RAW DATA >>
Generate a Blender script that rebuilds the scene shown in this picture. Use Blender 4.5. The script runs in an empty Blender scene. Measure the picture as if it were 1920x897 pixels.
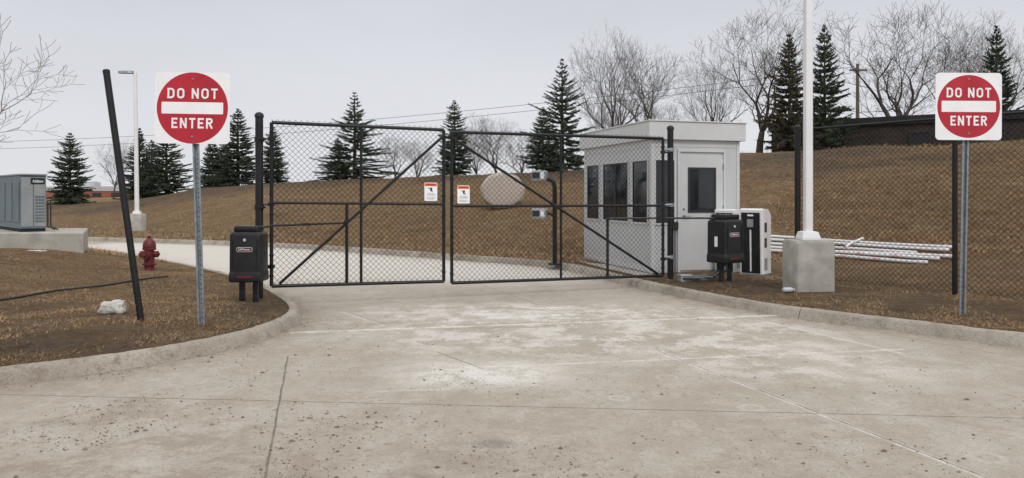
import bpy, bmesh, math, random
import numpy as np
from mathutils import Vector, Matrix, noise
from mathutils.geometry import delaunay_2d_cdt
random.seed(4); rng=np.random.default_rng(4)
scene=bpy.context.scene; col=scene.collection
F=1400.0; CH=1.5
def P(px,py,d): return Vector(((px-960)/F*d, d, CH+(365-py)/F*d))
def PX(px,d): return (px-960)/F*d
# ------------------------------------------------------------ materials
class NT:
    def __init__(s,name):
        s.m=bpy.data.materials.new(name); s.m.use_nodes=True; s.t=s.m.node_tree; s.n=s.t.nodes
        s.b=s.n['Principled BSDF']; s.tc=s.n.new('ShaderNodeTexCoord')
    def lk(s,a,b): s.t.links.new(a,b)
    def put(s,sock,v):
        if isinstance(v,bpy.types.NodeSocket): s.lk(v,sock)
        else: sock.default_value=v
    def noise(s,scale,detail=4,rough=.55,vec=None,dist=0):
        n=s.n.new('ShaderNodeTexNoise'); n.inputs['Scale'].default_value=scale; n.inputs['Detail'].default_value=detail
        n.inputs['Roughness'].default_value=rough; n.inputs['Distortion'].default_value=dist
        s.lk(vec if vec else s.tc.outputs['Object'],n.inputs['Vector']); return n.outputs['Fac']
    def math(s,op,a,b=0.0,c=None):
        n=s.n.new('ShaderNodeMath'); n.operation=op; s.put(n.inputs[0],a); s.put(n.inputs[1],b)
        if c is not None: s.put(n.inputs[2],c)
        return n.outputs[0]
    def mr(s,v,a,b,c=0.0,d=1.0,smooth=True):
        n=s.n.new('ShaderNodeMapRange'); n.interpolation_type='SMOOTHSTEP' if smooth else 'LINEAR'
        s.put(n.inputs['Value'],v); s.put(n.inputs['From Min'],a); s.put(n.inputs['From Max'],b); s.put(n.inputs['To Min'],c); s.put(n.inputs['To Max'],d)
        return n.outputs['Result']
    def mix(s,f,a,b,mode='MIX'):
        n=s.n.new('ShaderNodeMix'); n.data_type='RGBA'; n.blend_type=mode
        s.put(n.inputs[0],f)
        for i,v in ((6,a),(7,b)):
            if isinstance(v,bpy.types.NodeSocket): s.lk(v,n.inputs[i])
            else: n.inputs[i].default_value=(*v,1)
        return n.outputs[2]
    def bump(s,h,strength=.3,dist=.02):
        n=s.n.new('ShaderNodeBump'); n.inputs['Strength'].default_value=strength; n.inputs['Distance'].default_value=dist
        s.lk(h,n.inputs['Height']); s.lk(n.outputs[0],s.b.inputs['Normal'])
    def mapping(s,scale,rot=(0,0,0)):
        n=s.n.new('ShaderNodeMapping'); n.inputs['Scale'].default_value=scale; n.inputs['Rotation'].default_value=rot
        s.lk(s.tc.outputs['Object'],n.inputs['Vector']); return n.outputs[0]
    def done(s,c,rough=.7,metal=0.0,spec=.4):
        s.put(s.b.inputs['Base Color'],c if isinstance(c,bpy.types.NodeSocket) else (*c,1))
        s.put(s.b.inputs['Roughness'],rough); s.b.inputs['Metallic'].default_value=metal
        s.b.inputs['Specular IOR Level'].default_value=spec; return s.m
def simple(name,c,rough=.6,var=.12,scale=6,metal=0.0,bump=0.0,spec=.4,dirt=None,dirtamt=.5):
    t=NT(name); f=t.mr(t.noise(scale,5),.3,.7)
    lo=tuple(x*(1-var) for x in c); hi=tuple(min(1,x*(1+var)) for x in c)
    cc=t.mix(f,lo,hi)
    if dirt: cc=t.mix(t.math('MULTIPLY',t.mr(t.noise(scale*.5,6,.7),.5,.75),dirtamt),cc,dirt)
    if bump: t.bump(t.noise(scale*8,4),bump,.01)
    r=t.mr(t.noise(scale*2,3),.3,.7,max(.02,rough-.08),min(1,rough+.08))
    return t.done(cc,r,metal,spec)
M={}
M['black']=simple('black_powder_coat',(.010,.010,.012),.45,.3,5,spec=.35)
M['vinyl']=simple('black_vinyl_wire',(.006,.006,.006),.8,.2,5,spec=.05)
M['plastic']=simple('black_plastic',(.010,.010,.012),.42,.25,9,spec=.38,dirt=(.05,.047,.043),dirtamt=.3)
M['galv']=simple('galvanized_steel',(.24,.27,.30),.5,.22,20,metal=.4)
M['white_sheet']=simple('white_reflective_sheeting',(.82,.83,.85),.4,.04,4)
M['red_sheet']=simple('red_reflective_sheeting',(.42,.015,.030),.4,.1,3)
M['dark']=simple('dark_print',(.02,.02,.02),.9,.1,5)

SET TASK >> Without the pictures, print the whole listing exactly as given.

CORRECT RESPONSE >>
Generate a Blender script that rebuilds the scene shown in this picture. Use Blender 4.5. The script runs in an empty Blender scene. Measure the picture as if it were 1920x897 pixels.
import bpy, bmesh, math, random
import numpy as np
from mathutils import Vector, Matrix, noise
from mathutils.geometry import delaunay_2d_cdt
random.seed(4); rng=np.random.default_rng(4)
scene=bpy.context.scene; col=scene.collection
F=1400.0; CH=1.5
def P(px,py,d): return Vector(((px-960)/F*d, d, CH+(365-py)/F*d))
def PX(px,d): return (px-960)/F*d
# ------------------------------------------------------------ materials
class NT:
    def __init__(s,name):
        s.m=bpy.data.materials.new(name); s.m.use_nodes=True; s.t=s.m.node_tree; s.n=s.t.nodes
        s.b=s.n['Principled BSDF']; s.tc=s.n.new('ShaderNodeTexCoord')
    def lk(s,a,b): s.t.links.new(a,b)
    def put(s,sock,v):
        if isinstance(v,bpy.types.NodeSocket): s.lk(v,sock)
        else: sock.default_value=v
    def noise(s,scale,detail=4,rough=.55,vec=None,dist=0):
        n=s.n.new('ShaderNodeTexNoise'); n.inputs['Scale'].default_value=scale; n.inputs['Detail'].default_value=detail
        n.inputs['Roughness'].default_value=rough; n.inputs['Distortion'].default_value=dist
        s.lk(vec if vec else s.tc.outputs['Object'],n.inputs['Vector']); return n.outputs['Fac']
    def math(s,op,a,b=0.0,c=None):
        n=s.n.new('ShaderNodeMath'); n.operation=op; s.put(n.inputs[0],a); s.put(n.inputs[1],b)
        if c is not None: s.put(n.inputs[2],c)
        return n.outputs[0]
    def mr(s,v,a,b,c=0.0,d=1.0,smooth=True):
        n=s.n.new('ShaderNodeMapRange'); n.interpolation_type='SMOOTHSTEP' if smooth else 'LINEAR'
        s.put(n.inputs['Value'],v); s.put(n.inputs['From Min'],a); s.put(n.inputs['From Max'],b); s.put(n.inputs['To Min'],c); s.put(n.inputs['To Max'],d)
        return n.outputs['Result']
    def mix(s,f,a,b,mode='MIX'):
        n=s.n.new('ShaderNodeMix'); n.data_type='RGBA'; n.blend_type=mode
        s.put(n.inputs[0],f)
        for i,v in ((6,a),(7,b)):
            if isinstance(v,bpy.types.NodeSocket): s.lk(v,n.inputs[i])
            else: n.inputs[i].default_value=(*v,1)
        return n.outputs[2]
    def bump(s,h,strength=.3,dist=.02):
        n=s.n.new('ShaderNodeBump'); n.inputs['Strength'].default_value=strength; n.inputs['Distance'].default_value=dist
        s.lk(h,n.inputs['Height']); s.lk(n.outputs[0],s.b.inputs['Normal'])
    def mapping(s,scale,rot=(0,0,0)):
        n=s.n.new('ShaderNodeMapping'); n.inputs['Scale'].default_value=scale; n.inputs['Rotation'].default_value=rot
        s.lk(s.tc.outputs['Object'],n.inputs['Vector']); return n.outputs[0]
    def done(s,c,rough=.7,metal=0.0,spec=.4):
        s.put(s.b.inputs['Base Color'],c if isinstance(c,bpy.types.NodeSocket) else (*c,1))
        s.put(s.b.inputs['Roughness'],rough); s.b.inputs['Metallic'].default_value=metal
        s.b.inputs['Specular IOR Level'].default_value=spec; return s.m
def simple(name,c,rough=.6,var=.12,scale=6,metal=0.0,bump=0.0,spec=.4,dirt=None,dirtamt=.5):
    t=NT(name); f=t.mr(t.noise(scale,5),.3,.7)
    lo=tuple(x*(1-var) for x in c); hi=tuple(min(1,x*(1+var)) for x in c)
    cc=t.mix(f,lo,hi)
    if dirt: cc=t.mix(t.math('MULTIPLY',t.mr(t.noise(scale*.5,6,.7),.5,.75),dirtamt),cc,dirt)
    if bump: t.bump(t.noise(scale*8,4),bump,.01)
    r=t.mr(t.noise(scale*2,3),.3,.7,max(.02,rough-.08),min(1,rough+.08))
    return t.done(cc,r,metal,spec)
M={}
M['black']=simple('black_powder_coat',(.010,.010,.012),.45,.3,5,spec=.35)
M['vinyl']=simple('black_vinyl_wire',(.006,.006,.006),.8,.2,5,spec=.05)
M['plastic']=simple('black_plastic',(.010,.010,.012),.42,.25,9,spec=.38,dirt=(.05,.047,.043),dirtamt=.3)
M['galv']=simple('galvanized_steel',(.24,.27,.30),.5,.22,20,metal=.4)
M['white_sheet']=simple('white_reflective_sheeting',(.82,.83,.85),.4,.04,4)
M['red_sheet']=simple('red_reflective_sheeting',(.42,.015,.030),.4,.1,3)
M['dark']=simple('dark_print',(.02,.02,.02),.9,.1,5)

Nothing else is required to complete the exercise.